WHAT IS ASKED.
Present each line of the entries below that holds the word "objects".

━━━━━ DATA PROVIDED

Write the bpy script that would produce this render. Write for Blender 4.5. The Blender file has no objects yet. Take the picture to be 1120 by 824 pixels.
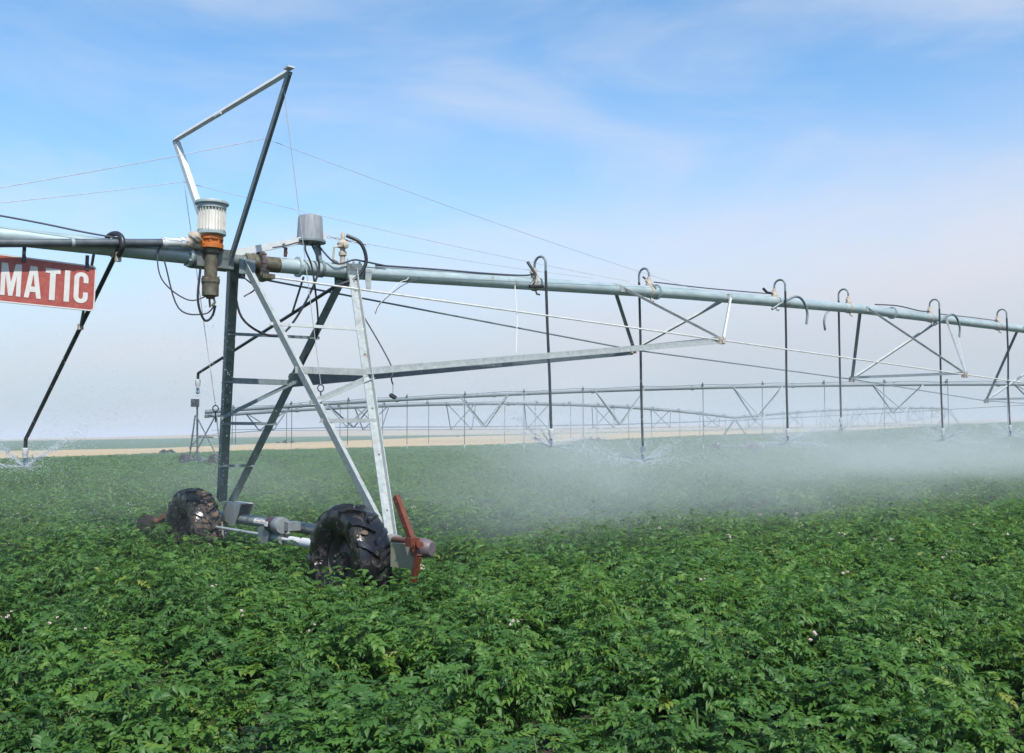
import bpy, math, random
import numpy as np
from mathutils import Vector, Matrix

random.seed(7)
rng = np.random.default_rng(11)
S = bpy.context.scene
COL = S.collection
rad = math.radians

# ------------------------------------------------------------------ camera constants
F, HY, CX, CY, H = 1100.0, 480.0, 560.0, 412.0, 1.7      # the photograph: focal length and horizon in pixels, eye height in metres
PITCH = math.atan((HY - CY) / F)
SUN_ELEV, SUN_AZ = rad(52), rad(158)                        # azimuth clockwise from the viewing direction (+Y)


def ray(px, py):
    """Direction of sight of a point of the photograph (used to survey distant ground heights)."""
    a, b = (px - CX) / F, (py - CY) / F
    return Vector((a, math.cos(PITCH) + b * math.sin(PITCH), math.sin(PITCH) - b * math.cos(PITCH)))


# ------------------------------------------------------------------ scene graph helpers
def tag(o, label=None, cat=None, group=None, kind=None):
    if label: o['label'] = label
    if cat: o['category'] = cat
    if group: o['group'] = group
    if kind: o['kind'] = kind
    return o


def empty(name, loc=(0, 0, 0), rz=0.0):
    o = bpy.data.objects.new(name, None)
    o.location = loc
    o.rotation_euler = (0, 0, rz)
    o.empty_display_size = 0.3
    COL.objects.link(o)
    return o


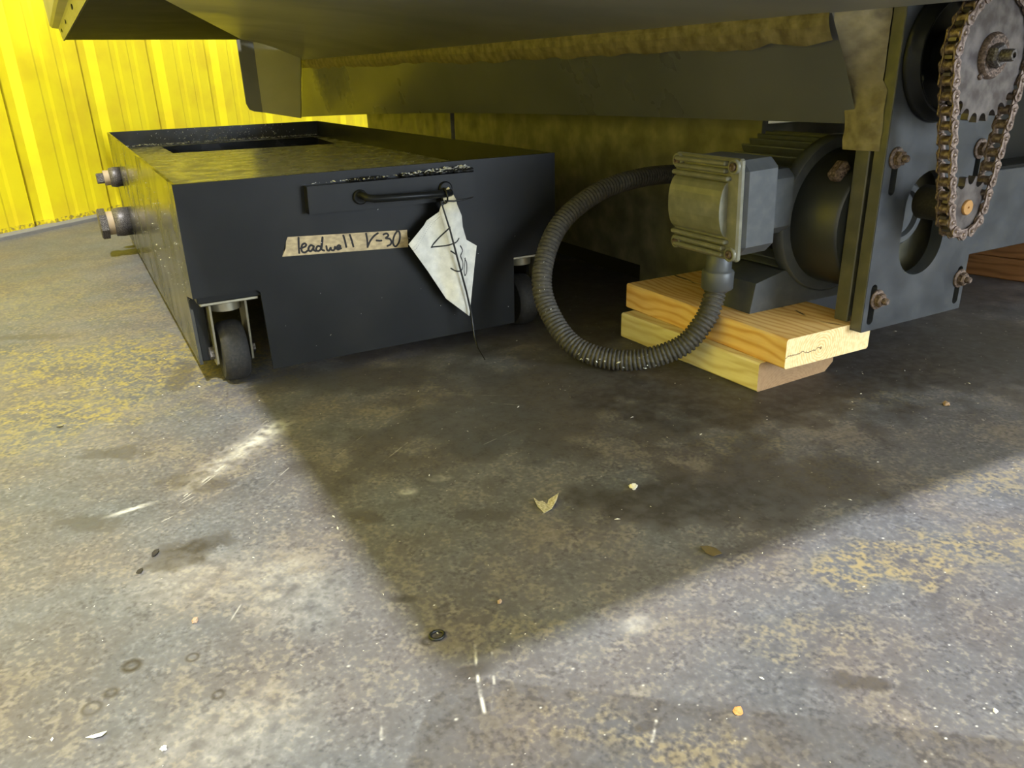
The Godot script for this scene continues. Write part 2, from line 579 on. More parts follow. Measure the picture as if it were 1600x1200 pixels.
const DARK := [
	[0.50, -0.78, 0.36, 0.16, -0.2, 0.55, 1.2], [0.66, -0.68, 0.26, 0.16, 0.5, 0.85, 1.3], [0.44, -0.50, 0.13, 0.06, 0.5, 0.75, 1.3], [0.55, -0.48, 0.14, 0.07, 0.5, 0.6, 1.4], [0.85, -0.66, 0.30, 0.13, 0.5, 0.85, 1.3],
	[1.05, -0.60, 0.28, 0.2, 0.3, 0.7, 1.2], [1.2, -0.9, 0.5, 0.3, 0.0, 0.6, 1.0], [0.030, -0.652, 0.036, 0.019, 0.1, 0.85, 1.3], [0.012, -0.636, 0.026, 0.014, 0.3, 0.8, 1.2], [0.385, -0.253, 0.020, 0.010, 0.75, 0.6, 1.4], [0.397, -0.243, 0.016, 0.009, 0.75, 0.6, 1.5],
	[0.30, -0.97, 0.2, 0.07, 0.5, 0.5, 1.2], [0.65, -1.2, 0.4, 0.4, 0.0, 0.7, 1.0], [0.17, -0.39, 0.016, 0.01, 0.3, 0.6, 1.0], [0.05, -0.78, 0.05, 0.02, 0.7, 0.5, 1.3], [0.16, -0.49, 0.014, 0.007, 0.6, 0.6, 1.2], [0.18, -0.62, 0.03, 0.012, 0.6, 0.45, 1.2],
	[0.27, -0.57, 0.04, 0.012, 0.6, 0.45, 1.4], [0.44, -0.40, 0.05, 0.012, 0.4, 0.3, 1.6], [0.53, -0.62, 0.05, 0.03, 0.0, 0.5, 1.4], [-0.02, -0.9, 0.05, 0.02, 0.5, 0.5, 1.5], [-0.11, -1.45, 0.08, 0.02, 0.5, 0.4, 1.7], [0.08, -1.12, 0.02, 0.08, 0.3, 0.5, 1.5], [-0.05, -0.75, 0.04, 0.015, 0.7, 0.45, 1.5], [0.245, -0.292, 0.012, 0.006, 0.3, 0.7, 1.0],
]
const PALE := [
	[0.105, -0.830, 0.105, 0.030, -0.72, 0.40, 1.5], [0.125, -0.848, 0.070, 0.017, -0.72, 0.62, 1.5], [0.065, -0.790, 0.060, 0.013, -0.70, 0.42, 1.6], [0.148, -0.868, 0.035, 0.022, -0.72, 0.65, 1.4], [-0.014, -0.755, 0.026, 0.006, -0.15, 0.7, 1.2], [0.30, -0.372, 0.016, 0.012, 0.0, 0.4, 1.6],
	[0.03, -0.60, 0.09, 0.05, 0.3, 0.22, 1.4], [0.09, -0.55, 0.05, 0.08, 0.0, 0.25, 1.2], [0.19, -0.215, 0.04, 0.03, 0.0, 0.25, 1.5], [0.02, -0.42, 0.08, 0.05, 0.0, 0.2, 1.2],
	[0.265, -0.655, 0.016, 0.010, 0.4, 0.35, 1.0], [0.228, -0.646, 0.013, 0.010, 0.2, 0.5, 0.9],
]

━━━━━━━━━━
━━━━━ DATA PROVIDED

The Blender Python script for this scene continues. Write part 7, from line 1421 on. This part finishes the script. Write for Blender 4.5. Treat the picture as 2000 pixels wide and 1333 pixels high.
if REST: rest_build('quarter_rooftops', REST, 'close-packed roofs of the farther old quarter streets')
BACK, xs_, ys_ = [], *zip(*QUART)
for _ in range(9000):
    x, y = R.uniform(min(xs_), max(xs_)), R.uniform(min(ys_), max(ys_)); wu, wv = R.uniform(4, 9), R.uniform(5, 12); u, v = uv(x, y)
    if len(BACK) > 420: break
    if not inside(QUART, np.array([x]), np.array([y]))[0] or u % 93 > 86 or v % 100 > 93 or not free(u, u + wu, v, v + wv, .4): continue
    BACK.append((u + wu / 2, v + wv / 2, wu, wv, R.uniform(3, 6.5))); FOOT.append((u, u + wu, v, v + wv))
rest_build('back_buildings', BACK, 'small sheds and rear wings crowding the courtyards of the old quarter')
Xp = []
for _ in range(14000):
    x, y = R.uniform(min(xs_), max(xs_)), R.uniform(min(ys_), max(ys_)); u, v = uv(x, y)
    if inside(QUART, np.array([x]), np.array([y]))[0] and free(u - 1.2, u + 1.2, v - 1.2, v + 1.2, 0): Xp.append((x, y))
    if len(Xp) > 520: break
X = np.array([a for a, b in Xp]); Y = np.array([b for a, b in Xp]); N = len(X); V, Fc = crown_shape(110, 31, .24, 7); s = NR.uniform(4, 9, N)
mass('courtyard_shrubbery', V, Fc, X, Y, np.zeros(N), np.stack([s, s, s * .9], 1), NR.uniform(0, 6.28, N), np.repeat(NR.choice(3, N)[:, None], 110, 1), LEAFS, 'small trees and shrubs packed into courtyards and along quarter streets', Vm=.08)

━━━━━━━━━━
━━━━━ DATA PROVIDED

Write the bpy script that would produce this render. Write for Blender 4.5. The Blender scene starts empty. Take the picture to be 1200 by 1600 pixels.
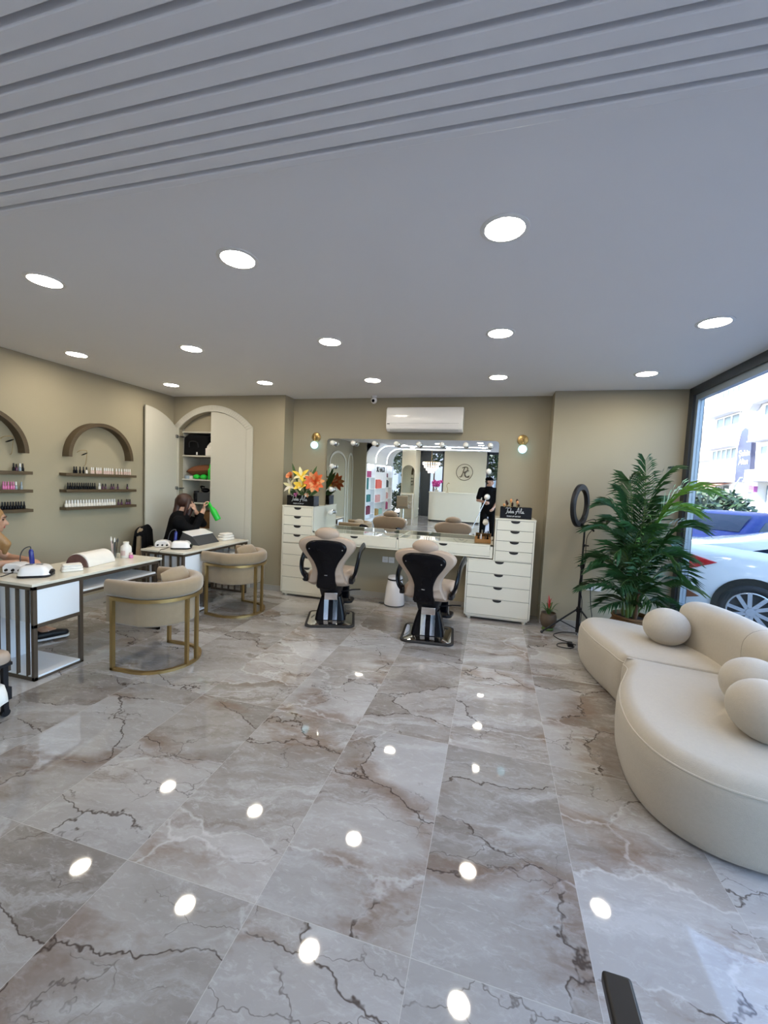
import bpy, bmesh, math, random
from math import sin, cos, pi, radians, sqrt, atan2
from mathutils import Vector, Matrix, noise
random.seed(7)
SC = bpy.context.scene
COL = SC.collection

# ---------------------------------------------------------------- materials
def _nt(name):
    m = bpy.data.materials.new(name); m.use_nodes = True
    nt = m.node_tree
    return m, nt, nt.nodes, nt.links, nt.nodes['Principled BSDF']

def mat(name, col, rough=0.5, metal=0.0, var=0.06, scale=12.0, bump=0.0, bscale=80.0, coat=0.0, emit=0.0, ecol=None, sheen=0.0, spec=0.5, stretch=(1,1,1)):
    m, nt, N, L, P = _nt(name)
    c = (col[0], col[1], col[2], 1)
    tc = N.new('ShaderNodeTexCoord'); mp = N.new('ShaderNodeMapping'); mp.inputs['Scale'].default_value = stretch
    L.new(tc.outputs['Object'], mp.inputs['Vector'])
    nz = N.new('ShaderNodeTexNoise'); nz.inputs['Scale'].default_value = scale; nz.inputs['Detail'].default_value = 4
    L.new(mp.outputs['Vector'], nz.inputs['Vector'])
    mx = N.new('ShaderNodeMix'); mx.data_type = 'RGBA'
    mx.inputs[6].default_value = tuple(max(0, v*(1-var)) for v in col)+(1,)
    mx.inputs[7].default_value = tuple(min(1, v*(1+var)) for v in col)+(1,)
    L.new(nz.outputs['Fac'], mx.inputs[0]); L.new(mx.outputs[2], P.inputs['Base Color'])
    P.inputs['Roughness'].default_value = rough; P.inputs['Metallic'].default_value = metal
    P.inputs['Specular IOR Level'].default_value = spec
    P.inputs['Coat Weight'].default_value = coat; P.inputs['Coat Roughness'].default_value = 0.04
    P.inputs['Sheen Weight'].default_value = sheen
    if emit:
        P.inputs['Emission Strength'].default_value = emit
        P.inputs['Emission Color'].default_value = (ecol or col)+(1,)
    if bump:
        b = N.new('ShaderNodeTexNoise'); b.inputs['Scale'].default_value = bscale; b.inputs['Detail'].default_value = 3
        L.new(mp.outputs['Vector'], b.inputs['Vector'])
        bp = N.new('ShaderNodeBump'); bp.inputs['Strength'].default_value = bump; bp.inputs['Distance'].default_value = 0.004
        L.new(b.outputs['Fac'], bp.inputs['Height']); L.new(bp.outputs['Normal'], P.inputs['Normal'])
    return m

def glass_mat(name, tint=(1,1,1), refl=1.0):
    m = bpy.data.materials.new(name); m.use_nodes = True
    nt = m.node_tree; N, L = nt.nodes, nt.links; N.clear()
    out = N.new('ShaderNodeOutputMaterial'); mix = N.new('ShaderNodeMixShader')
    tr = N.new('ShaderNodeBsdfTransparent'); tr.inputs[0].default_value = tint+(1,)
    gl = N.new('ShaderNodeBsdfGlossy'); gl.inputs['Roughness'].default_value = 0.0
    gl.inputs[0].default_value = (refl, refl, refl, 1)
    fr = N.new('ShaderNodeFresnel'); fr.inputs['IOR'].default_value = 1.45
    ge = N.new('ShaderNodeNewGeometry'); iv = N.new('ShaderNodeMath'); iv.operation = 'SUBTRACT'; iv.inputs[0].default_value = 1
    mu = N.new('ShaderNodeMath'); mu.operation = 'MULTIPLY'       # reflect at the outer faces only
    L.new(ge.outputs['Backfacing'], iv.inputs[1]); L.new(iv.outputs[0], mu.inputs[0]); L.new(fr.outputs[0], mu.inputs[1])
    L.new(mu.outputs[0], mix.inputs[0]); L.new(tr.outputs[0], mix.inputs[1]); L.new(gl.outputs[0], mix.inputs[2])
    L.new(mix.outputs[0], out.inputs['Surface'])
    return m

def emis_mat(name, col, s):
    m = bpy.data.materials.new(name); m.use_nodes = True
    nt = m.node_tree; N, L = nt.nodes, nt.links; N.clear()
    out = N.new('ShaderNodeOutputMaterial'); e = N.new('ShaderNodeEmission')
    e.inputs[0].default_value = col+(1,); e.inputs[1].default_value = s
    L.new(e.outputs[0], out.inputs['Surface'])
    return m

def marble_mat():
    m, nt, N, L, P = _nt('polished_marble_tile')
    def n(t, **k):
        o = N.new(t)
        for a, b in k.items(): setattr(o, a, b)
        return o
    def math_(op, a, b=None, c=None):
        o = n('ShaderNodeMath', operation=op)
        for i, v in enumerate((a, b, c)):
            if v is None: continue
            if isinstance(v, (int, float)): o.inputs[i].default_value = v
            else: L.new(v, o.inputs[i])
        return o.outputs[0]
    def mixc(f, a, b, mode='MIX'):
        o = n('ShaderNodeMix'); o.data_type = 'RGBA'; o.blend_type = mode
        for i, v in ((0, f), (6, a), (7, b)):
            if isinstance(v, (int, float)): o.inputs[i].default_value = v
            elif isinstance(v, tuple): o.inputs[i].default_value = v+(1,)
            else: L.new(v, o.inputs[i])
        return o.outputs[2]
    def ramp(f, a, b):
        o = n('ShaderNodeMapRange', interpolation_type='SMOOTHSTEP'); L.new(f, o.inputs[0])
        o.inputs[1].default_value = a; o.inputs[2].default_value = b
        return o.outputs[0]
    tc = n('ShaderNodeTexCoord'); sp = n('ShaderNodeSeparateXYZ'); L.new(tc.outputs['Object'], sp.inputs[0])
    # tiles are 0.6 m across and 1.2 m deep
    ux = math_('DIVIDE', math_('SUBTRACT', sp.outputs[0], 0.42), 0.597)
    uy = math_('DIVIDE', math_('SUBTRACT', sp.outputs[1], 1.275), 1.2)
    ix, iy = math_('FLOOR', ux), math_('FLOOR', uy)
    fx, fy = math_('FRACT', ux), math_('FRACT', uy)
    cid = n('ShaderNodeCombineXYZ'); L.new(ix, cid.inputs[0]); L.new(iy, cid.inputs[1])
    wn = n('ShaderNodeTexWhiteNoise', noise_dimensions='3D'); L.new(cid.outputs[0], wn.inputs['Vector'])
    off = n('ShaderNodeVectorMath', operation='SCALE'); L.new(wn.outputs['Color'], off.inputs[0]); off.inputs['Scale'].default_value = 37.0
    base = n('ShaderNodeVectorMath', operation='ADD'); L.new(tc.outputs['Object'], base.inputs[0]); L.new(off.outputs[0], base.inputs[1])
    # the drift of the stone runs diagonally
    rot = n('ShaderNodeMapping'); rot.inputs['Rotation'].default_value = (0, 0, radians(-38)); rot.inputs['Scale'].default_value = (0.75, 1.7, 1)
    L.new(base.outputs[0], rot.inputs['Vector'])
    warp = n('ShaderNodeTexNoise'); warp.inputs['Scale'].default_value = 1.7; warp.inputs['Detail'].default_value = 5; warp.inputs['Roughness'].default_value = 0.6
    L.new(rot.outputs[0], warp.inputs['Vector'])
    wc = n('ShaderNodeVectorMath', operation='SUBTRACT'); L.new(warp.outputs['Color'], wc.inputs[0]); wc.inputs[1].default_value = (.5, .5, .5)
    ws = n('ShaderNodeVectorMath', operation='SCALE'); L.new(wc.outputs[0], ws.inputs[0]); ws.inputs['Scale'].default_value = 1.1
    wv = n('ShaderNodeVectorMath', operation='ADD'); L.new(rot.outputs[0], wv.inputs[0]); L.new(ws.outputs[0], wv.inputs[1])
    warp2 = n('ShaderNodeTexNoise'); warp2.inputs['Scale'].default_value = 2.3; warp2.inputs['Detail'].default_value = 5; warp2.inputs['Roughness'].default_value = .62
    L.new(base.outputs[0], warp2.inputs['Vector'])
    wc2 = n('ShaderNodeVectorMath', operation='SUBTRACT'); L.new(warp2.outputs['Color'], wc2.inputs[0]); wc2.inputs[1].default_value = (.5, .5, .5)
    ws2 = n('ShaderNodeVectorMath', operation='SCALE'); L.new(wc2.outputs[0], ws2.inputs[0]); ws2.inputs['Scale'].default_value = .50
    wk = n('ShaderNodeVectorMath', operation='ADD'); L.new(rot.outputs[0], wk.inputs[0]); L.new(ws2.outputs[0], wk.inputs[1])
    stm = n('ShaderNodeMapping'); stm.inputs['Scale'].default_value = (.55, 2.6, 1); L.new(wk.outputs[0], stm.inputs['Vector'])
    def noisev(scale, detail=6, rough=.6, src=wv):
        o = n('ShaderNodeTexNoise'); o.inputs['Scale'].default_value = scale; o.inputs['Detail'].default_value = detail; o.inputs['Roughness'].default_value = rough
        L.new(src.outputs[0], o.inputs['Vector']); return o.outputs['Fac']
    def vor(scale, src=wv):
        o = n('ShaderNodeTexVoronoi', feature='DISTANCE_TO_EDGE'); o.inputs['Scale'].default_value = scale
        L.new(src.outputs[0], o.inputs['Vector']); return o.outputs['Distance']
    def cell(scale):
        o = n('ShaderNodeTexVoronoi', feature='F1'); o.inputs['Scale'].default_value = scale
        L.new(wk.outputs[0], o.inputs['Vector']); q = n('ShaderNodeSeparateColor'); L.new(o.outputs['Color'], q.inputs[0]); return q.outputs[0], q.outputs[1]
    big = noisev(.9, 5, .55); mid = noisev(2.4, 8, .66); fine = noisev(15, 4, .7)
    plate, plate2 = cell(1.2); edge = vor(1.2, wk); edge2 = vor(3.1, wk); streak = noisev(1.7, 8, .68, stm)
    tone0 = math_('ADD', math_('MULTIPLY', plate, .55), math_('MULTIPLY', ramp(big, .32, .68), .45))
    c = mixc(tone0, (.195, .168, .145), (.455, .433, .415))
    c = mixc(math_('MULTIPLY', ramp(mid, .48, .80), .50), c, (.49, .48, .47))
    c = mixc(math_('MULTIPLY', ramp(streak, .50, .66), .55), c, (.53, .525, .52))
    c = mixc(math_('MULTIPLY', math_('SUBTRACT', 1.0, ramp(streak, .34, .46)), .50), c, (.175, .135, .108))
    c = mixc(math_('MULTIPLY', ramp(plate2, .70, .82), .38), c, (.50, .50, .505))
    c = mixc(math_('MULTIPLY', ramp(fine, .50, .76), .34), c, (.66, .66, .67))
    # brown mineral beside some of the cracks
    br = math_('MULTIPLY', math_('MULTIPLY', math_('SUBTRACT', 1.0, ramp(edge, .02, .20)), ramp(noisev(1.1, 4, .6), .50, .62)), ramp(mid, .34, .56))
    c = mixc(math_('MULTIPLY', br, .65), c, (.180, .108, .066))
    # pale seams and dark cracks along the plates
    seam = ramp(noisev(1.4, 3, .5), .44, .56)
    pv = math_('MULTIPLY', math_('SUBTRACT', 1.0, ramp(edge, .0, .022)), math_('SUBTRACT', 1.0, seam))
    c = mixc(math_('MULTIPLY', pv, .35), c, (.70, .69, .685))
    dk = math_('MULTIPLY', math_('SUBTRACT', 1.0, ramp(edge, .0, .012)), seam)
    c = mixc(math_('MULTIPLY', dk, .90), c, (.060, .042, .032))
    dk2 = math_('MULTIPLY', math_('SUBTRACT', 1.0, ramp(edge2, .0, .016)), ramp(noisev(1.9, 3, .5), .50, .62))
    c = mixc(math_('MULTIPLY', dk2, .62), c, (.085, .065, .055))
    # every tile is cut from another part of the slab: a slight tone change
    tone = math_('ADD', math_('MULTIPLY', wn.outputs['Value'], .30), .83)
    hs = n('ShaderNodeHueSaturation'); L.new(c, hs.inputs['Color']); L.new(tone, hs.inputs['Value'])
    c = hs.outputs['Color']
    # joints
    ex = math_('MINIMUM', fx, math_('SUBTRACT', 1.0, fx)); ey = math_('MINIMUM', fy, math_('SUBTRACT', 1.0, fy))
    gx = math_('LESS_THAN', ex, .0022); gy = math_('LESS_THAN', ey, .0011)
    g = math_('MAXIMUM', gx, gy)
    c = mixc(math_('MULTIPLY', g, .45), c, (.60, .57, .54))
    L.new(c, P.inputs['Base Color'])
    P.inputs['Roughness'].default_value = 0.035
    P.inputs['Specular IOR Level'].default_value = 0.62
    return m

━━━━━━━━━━

THE SOLUTION.
Write the bpy script that would produce this render. Write for Blender 4.5. The Blender file has no objects yet. Take the picture to be 1120 by 824 pixels.
    o = bpy.data.objects.new(name, None)
    COL.objects.link(o)